→ Written request:
Using the listing below, set down each line from the line containing "by 1299 pixels." through the line containing "wn.links.new(bg.outputs[0], wo.inputs[0])", both ends included, exactly and with nothing added.

→ Exercise materials:
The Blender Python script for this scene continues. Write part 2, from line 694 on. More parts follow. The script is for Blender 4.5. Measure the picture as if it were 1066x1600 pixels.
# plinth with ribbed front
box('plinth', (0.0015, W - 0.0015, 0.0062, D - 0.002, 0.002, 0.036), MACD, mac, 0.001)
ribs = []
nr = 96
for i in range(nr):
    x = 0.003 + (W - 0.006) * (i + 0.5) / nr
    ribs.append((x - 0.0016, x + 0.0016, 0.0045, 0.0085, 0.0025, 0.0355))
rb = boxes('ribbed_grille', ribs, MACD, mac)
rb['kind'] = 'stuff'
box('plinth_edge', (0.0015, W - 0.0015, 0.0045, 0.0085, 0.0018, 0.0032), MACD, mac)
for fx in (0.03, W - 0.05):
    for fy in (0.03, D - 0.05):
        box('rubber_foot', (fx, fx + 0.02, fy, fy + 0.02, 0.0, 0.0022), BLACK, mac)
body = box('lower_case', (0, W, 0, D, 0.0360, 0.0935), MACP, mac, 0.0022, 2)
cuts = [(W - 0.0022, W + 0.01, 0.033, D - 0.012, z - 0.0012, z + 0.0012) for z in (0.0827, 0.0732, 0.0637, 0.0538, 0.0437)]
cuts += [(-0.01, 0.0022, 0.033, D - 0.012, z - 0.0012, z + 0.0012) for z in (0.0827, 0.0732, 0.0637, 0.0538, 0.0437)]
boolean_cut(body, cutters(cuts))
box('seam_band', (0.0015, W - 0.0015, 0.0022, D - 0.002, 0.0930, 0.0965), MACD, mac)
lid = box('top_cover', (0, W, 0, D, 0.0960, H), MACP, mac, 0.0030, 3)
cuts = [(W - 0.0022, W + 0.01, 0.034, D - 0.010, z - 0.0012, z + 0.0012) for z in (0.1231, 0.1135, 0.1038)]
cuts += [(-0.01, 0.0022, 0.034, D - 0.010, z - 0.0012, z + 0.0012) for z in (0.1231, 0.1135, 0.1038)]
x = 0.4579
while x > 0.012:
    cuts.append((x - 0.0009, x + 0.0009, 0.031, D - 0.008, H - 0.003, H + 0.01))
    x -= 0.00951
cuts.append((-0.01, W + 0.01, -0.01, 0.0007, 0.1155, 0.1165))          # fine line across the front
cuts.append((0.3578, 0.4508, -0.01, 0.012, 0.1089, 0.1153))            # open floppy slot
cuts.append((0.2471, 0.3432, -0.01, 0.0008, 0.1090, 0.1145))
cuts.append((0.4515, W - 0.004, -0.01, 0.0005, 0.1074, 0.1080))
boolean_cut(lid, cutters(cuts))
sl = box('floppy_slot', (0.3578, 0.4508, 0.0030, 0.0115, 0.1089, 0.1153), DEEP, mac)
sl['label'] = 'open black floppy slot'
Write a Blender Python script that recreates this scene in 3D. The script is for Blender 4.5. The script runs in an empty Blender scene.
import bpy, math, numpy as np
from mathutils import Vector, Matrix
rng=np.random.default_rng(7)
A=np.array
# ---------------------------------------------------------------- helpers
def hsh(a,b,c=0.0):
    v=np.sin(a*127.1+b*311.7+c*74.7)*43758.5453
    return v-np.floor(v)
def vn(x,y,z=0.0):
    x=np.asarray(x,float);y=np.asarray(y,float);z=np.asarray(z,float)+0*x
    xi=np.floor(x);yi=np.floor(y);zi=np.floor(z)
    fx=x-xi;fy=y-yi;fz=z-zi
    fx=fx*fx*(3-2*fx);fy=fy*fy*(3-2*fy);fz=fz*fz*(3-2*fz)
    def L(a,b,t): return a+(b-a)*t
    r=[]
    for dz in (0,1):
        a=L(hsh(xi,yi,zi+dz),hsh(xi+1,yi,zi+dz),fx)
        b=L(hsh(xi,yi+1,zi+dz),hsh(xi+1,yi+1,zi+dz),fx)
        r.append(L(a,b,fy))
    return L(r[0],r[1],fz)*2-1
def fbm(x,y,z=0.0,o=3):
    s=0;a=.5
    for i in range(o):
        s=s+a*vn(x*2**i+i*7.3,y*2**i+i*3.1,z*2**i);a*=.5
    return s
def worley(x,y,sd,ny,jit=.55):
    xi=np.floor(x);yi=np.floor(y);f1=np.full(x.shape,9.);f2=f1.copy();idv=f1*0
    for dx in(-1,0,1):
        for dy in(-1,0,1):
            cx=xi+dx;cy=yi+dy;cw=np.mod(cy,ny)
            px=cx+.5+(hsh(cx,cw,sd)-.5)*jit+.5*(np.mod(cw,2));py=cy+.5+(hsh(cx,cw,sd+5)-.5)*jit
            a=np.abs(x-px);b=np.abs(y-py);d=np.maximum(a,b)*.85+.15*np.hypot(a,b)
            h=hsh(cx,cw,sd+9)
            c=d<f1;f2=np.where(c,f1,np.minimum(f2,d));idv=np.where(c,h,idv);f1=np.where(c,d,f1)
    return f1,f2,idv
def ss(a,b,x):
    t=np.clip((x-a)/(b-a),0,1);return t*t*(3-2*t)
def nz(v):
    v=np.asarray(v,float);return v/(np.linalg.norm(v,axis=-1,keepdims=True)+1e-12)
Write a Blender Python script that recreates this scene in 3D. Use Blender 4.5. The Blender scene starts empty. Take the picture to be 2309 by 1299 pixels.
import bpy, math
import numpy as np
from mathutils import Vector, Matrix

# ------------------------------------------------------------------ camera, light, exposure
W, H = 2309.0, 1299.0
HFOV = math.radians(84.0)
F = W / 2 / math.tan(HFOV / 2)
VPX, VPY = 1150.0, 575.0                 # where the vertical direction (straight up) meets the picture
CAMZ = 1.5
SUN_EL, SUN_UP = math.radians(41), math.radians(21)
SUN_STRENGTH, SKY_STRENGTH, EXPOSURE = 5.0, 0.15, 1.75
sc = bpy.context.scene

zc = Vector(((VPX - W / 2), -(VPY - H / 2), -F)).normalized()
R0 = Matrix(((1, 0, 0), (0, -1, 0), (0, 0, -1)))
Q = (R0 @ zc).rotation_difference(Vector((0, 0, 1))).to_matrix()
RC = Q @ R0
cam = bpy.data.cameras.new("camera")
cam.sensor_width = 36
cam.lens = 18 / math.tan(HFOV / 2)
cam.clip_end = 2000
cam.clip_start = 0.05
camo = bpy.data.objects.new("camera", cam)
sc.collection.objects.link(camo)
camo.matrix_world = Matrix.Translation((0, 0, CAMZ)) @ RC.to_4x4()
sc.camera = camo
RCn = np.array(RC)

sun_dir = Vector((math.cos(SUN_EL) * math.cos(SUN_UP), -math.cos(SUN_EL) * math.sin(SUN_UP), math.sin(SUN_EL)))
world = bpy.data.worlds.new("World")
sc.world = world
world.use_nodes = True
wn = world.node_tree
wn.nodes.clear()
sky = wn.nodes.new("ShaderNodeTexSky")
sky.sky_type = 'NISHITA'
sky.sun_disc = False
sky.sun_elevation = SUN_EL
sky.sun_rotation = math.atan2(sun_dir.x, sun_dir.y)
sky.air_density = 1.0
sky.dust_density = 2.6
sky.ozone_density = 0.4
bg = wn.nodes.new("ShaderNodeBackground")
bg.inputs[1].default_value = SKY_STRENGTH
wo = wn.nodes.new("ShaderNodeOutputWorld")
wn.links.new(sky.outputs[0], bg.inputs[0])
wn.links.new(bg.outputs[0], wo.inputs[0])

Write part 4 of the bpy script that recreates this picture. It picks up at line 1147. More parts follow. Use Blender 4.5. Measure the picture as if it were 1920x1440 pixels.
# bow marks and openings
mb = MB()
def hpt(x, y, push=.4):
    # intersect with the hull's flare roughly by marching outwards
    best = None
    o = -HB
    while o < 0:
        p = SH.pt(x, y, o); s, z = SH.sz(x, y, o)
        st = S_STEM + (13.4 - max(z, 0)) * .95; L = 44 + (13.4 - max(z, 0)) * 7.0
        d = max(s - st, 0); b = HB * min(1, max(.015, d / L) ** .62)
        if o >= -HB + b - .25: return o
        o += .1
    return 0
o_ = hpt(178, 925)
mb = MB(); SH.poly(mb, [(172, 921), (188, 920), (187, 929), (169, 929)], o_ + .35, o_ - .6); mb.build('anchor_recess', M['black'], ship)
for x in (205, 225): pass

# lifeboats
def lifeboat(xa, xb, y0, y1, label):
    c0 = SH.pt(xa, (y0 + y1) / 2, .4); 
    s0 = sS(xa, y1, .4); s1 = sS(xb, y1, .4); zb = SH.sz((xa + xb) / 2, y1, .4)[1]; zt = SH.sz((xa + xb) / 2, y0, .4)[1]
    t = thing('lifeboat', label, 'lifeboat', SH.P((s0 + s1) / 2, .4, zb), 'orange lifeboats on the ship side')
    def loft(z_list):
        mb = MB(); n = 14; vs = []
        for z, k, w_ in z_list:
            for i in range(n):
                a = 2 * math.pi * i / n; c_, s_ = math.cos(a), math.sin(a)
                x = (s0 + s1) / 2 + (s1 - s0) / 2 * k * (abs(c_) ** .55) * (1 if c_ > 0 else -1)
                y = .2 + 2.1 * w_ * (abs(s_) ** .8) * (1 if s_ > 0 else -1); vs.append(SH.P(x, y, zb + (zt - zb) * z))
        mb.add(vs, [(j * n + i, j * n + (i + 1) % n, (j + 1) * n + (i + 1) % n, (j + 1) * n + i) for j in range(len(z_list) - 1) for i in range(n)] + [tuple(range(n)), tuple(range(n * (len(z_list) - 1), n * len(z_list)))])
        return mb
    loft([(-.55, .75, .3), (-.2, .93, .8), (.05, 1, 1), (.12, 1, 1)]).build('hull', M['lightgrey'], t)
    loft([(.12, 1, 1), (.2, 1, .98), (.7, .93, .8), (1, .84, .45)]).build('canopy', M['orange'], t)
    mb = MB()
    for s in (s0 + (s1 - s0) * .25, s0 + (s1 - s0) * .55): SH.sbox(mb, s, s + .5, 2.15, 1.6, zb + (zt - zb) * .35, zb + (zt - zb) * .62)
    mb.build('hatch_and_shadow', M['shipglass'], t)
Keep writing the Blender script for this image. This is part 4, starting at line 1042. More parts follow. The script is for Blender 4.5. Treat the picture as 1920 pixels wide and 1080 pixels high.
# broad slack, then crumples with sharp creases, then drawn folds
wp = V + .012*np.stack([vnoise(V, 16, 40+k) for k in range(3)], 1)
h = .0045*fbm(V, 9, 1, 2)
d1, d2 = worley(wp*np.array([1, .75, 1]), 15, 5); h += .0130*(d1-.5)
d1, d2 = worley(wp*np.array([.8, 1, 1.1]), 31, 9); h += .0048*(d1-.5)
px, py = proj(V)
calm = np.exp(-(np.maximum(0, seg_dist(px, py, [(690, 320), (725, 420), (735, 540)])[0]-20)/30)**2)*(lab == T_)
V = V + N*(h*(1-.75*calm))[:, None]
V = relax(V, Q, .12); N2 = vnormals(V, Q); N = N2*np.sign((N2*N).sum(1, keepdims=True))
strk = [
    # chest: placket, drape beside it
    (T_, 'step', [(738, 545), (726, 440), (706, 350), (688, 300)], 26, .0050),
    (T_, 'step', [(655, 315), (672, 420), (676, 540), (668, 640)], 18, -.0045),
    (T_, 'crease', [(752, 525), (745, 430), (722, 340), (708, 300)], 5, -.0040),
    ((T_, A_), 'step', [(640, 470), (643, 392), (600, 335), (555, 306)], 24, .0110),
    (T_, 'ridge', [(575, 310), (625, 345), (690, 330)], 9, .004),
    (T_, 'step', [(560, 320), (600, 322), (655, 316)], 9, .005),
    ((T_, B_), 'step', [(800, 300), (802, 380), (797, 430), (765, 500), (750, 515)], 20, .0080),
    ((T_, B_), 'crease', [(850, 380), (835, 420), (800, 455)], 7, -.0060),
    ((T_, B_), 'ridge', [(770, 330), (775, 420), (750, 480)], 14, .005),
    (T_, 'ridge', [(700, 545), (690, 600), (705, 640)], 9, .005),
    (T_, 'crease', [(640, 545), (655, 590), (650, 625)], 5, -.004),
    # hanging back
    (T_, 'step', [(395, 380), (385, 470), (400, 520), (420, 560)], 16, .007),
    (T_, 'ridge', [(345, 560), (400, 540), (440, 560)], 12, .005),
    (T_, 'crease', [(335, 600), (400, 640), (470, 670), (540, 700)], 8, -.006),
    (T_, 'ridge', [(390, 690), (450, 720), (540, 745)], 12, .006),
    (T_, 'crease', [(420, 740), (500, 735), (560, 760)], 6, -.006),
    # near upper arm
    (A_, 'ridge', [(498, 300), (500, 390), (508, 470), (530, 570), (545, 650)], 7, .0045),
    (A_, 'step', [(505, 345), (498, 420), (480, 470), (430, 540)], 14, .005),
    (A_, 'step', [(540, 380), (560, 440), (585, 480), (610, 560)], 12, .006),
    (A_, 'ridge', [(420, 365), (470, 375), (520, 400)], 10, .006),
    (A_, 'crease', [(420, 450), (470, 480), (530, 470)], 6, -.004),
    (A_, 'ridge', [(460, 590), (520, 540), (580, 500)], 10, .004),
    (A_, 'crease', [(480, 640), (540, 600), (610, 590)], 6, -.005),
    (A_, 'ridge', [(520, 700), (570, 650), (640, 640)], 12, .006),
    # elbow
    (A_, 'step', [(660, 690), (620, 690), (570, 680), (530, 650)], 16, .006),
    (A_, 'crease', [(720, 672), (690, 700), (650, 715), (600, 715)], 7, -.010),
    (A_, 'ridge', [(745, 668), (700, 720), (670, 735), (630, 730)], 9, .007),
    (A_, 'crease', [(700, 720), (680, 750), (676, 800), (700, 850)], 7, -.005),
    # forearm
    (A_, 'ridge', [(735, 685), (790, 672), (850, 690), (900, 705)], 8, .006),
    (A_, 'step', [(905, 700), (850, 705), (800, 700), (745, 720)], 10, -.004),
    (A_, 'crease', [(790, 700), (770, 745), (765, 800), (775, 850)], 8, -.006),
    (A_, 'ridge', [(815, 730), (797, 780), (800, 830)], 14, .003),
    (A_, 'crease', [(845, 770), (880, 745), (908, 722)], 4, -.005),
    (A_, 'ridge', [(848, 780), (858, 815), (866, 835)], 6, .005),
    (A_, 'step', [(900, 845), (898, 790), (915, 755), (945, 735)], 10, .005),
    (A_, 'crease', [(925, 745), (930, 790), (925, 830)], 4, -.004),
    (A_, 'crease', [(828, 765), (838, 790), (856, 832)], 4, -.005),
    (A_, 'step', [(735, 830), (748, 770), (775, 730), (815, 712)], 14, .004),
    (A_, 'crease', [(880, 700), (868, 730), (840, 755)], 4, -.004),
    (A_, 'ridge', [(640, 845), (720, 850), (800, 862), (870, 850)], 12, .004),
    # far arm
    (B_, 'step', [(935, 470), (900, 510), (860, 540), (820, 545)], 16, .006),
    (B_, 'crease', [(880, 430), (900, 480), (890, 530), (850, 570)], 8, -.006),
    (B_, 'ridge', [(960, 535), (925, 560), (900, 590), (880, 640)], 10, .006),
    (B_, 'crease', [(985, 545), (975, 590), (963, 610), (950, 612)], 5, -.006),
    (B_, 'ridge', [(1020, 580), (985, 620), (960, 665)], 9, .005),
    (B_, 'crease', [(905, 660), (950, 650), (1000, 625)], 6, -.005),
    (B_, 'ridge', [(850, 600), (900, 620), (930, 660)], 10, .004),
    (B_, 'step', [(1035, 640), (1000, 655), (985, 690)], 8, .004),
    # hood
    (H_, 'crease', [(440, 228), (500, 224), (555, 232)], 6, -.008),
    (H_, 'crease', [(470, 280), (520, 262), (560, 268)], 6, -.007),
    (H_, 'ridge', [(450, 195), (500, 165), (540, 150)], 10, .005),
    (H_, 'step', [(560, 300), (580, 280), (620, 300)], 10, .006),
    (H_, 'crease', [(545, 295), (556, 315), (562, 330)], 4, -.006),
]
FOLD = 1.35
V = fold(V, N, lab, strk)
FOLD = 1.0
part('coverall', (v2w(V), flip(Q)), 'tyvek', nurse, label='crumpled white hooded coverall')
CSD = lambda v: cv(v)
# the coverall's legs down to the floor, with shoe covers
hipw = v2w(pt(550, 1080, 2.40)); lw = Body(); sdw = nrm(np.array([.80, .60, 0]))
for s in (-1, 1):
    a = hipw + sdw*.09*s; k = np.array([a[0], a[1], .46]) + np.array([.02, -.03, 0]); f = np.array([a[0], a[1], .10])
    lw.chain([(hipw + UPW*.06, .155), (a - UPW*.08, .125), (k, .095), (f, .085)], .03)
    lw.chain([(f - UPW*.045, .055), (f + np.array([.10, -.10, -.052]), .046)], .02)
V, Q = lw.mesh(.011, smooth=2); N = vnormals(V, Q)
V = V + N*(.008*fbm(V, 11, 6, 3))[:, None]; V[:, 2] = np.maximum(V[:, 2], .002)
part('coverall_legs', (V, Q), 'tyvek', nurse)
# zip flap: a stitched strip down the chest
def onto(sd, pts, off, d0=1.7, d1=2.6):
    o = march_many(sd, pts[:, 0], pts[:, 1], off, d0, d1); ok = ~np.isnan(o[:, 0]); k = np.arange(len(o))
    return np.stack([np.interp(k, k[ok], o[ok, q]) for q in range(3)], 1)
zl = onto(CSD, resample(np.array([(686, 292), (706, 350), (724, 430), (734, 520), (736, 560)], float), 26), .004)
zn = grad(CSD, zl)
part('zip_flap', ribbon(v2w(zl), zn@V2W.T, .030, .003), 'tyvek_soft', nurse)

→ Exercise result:
Write a Blender Python script that recreates this scene in 3D. Use Blender 4.5. The Blender scene starts empty. Take the picture to be 2309 by 1299 pixels.
import bpy, math
import numpy as np
from mathutils import Vector, Matrix

# ------------------------------------------------------------------ camera, light, exposure
W, H = 2309.0, 1299.0
HFOV = math.radians(84.0)
F = W / 2 / math.tan(HFOV / 2)
VPX, VPY = 1150.0, 575.0                 # where the vertical direction (straight up) meets the picture
CAMZ = 1.5
SUN_EL, SUN_UP = math.radians(41), math.radians(21)
SUN_STRENGTH, SKY_STRENGTH, EXPOSURE = 5.0, 0.15, 1.75
sc = bpy.context.scene

zc = Vector(((VPX - W / 2), -(VPY - H / 2), -F)).normalized()
R0 = Matrix(((1, 0, 0), (0, -1, 0), (0, 0, -1)))
Q = (R0 @ zc).rotation_difference(Vector((0, 0, 1))).to_matrix()
RC = Q @ R0
cam = bpy.data.cameras.new("camera")
cam.sensor_width = 36
cam.lens = 18 / math.tan(HFOV / 2)
cam.clip_end = 2000
cam.clip_start = 0.05
camo = bpy.data.objects.new("camera", cam)
sc.collection.objects.link(camo)
camo.matrix_world = Matrix.Translation((0, 0, CAMZ)) @ RC.to_4x4()
sc.camera = camo
RCn = np.array(RC)

sun_dir = Vector((math.cos(SUN_EL) * math.cos(SUN_UP), -math.cos(SUN_EL) * math.sin(SUN_UP), math.sin(SUN_EL)))
world = bpy.data.worlds.new("World")
sc.world = world
world.use_nodes = True
wn = world.node_tree
wn.nodes.clear()
sky = wn.nodes.new("ShaderNodeTexSky")
sky.sky_type = 'NISHITA'
sky.sun_disc = False
sky.sun_elevation = SUN_EL
sky.sun_rotation = math.atan2(sun_dir.x, sun_dir.y)
sky.air_density = 1.0
sky.dust_density = 2.6
sky.ozone_density = 0.4
bg = wn.nodes.new("ShaderNodeBackground")
bg.inputs[1].default_value = SKY_STRENGTH
wo = wn.nodes.new("ShaderNodeOutputWorld")
wn.links.new(sky.outputs[0], bg.inputs[0])
wn.links.new(bg.outputs[0], wo.inputs[0])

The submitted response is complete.